Not the Liturgical View of Time... |
Today marks the conclusion of the Liturgical Year, our New
Year’s Eve, our December 31. In secular terms, the end of the year is often
portrayed as an old man, with the New Year shown as a baby or young child. Derived ultimately from pagan
sources, this image re-affirms the cycle of death and rebirth as the way things
“really” are, guiding our plans, expectations, and choices as human beings. Viewed this way, time is an endless circle, leading back on itself and--ultimately--no where in particular.
No such imagery exists for the Church Year. For us, the
prison of time has been exploded, the walls knocked down, and the captives are
in the act of escaping—as happened to the jailed Apostles in the Book of Acts.
The move from one Liturgical Year to another is for
Christians always a deepening, not just another repetition. We enter into our experience of life in Christ more deeply as
we journey through this world—always as resident aliens who are, in effect, ‘just passing through.”
The hand-off from the feast of Christ-the-King to Advent
Sunday is not a radical disjuncture but a mutual
fulfillment: Christ’s Kingship is inaugurated in his first coming and is
completed in his second; his coming into the world establishes a unique kind of kingship, one of peace, love, and truth. History shows how extraordinarily different this manner of rule is from the fallen, human norm.
No big parties are needed to soothe the transition from Ordinary Time to the season of Advent; no
babies with numerical sashes or elderly figures with scythes are required. The
Liturgical Year ultimately points not to the annual cycle of seasons or years,
but outside these limits to the eternal itself. When we learn the difference
between these two kinds of calendars, we can begin to grasp the radically
different assumptions and mindsets they stand for--and to live already as citizens of heaven, not slaves of earth and its repeating patterns.

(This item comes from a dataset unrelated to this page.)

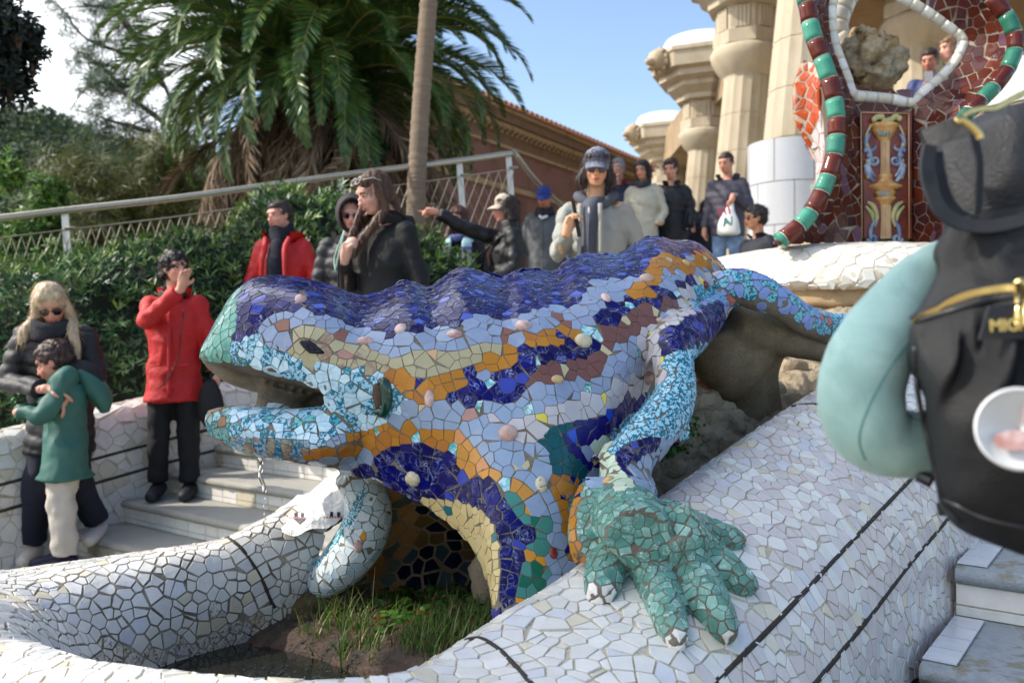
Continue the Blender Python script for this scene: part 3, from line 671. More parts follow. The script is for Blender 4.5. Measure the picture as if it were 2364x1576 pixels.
ACC = [ # single odd tiles: colour, centre, radius (px)
 ('brownp', zD(1000,720)[0], 20), ('brownp', zD(1620,820)[0], 17), ('brownp', z5(1130,720)[0], 17), ('brownp', z5(1130,770)[0], 15), ('brownp', z5(1500,620)[0], 17), ('brownp', z5(1570,670)[0], 14), ('brownp', z5(20,740)[0], 14),
 ('bluef', zD(1390,500)[0], 17), ('bluef', zD(2050,660)[0], 17), ('bluef', z5(280,645)[0], 17), ('bluef', z5(550,650)[0], 16), ('bluef', z5(870,625)[0], 16), ('bluef', z5(950,450)[0], 14), ('bluef', z5(1155,600)[0], 15), ('bluef', z5(1480,465)[0], 13), ('bluef', z5(1620,465)[0], 16), ('bluef', z5(1930,335)[0], 14), ('bluef', z5(2090,240)[0], 14), ('bluef', z5(2180,170)[0], 12), ('bluef', zA(300,85)[0], 12), ('bluef', zA(560,130)[0], 12), ('bluef', z5(1290,520)[0], 12),
 ('blued', z5(1840,1280)[0], 15), ('blued', z5(1590,1420)[0], 20),
 ('turq', z5(1700,700)[0], 18), ('turq', z5(1780,745)[0], 16), ('turq', z5(1350,920)[0], 14), ('turq', z5(1030,1070)[0], 15), ('turq', z5(1970,540)[0], 14), ('turq', zA(470,540)[0], 15), ('turq', z5(525,1430)[0], 14), ('turq', z5(790,1530)[0], 17), ('turq', z8(1140,215)[0], 13), ('turq', z5(265,1395)[0], 9),
 ('navyp', z5(560,1070)[0], 14), ('navyp', z5(900,990)[0], 17), ('navyp', z5(1510,750)[0], 15), ('navyp', z5(1270,830)[0], 15),
 ('creamp', z5(1530,980)[0], 15), ('creamp', z5(1820,850)[0], 15), ('creamp', z5(1950,645)[0], 13), ('creamp', z5(2140,575)[0], 13), ('creamp', z5(560,1250)[0], 13), ('creamp', z8(1205,105)[0], 10), ('creamp', z8(1265,85)[0], 9), ('creamp', zA(400,180)[0], 12), ('creamp', zA(770,160)[0], 11),
 ('yellow', z5(1380,1320)[0], 16), ('yellow', z5(1800,1190)[0], 16), ('yellow', zA(570,620)[0], 12), ('yellow', zA(740,390)[0], 13), ('yellow', zA(190,990)[0], 10), ('yellow', zA(305,1285)[0], 8), 
 ('greenp', z5(1300,1245)[0], 16), ('greenp', z5(1690,1100)[0], 14), ('greenp', z5(2030,865)[0], 11), ('greenp', z5(965,1220)[0], 13), ('greenp', zA(490,335)[0], 9),
 ('orangep', z8(1300,400)[0], 14), ('orangep', z8(1300,690)[0], 16), ('orangep', z8(1380,745)[0], 13), ('orangep', z8(1235,1010)[0], 12), ('pinkp', z5(900,1275)[0], 17), ('navyp', z8(1550,650)[0], 9), ('navyp', z8(1520,290)[0], 12), ('navyp', z8(1600,200)[0], 12), ('navyp', z8(1630,300)[0], 9), ('pinkp', z8(1570,290)[0], 10),
 ('tealg', z8(1060,590)[0], 13), ('tealg', z8(750,390)[0], 10), ('peachc', z5(650,880)[0], 15), ('pinkp', z5(50,880)[0], 14), ('orangep', zC(780,730)[0], 8), ('orangep', zC(960,750)[0], 8)]
SPC = {k: v * .78 for k, v in SPC.items()}
polys = [(l, np.array(p)) for l, p in REG]
boxes = [(p[:, 0].min(), p[:, 0].max(), p[:, 1].min(), p[:, 1].max()) for _, p in polys]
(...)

The time-bound (secular) mindset—whether within the Church
or outside of it—views all things through the lens of scarcity. There is simply
never enough of anything: resources, popularity, relevance, money, and time. This
leads to a culture of force, anxiety, legalism, and control.
The faithful mindset, aware of the living God’s presence and
grace, is conformed rather to a heavenly economy of potential--the possibilities opened up by our living relationship to an infinitely giving God. This, in turn, unlocks the potential
within human beings and overcomes the boundaries dividing people, nations, and
ages.
Advent, the first season of the new Liturgical Year, will
focus on the question of eternity-in-time, exposing the urgency and necessity
of living our lives in time from an eternal perspective. The centrality of
this commitment to a multi-dimensional, deepening experience of life and
relationships will be one of its key themes.
So, one can see that the Liturgical Year is—at heart—not an
escape from reality into an arcane hobby (though it certainly can be misused
this way), but an encounter with the very fabric of our existence, the raw materials
of our lives. Through this way of living in time, we attain an ever-deeper
dwelling in reality, humility, and truth. For us, the change-over from one year
to the next is not “out with the old, in with the new,” but always a re-affirmation
of God’s word in Revelation: “Behold, I make all things new.”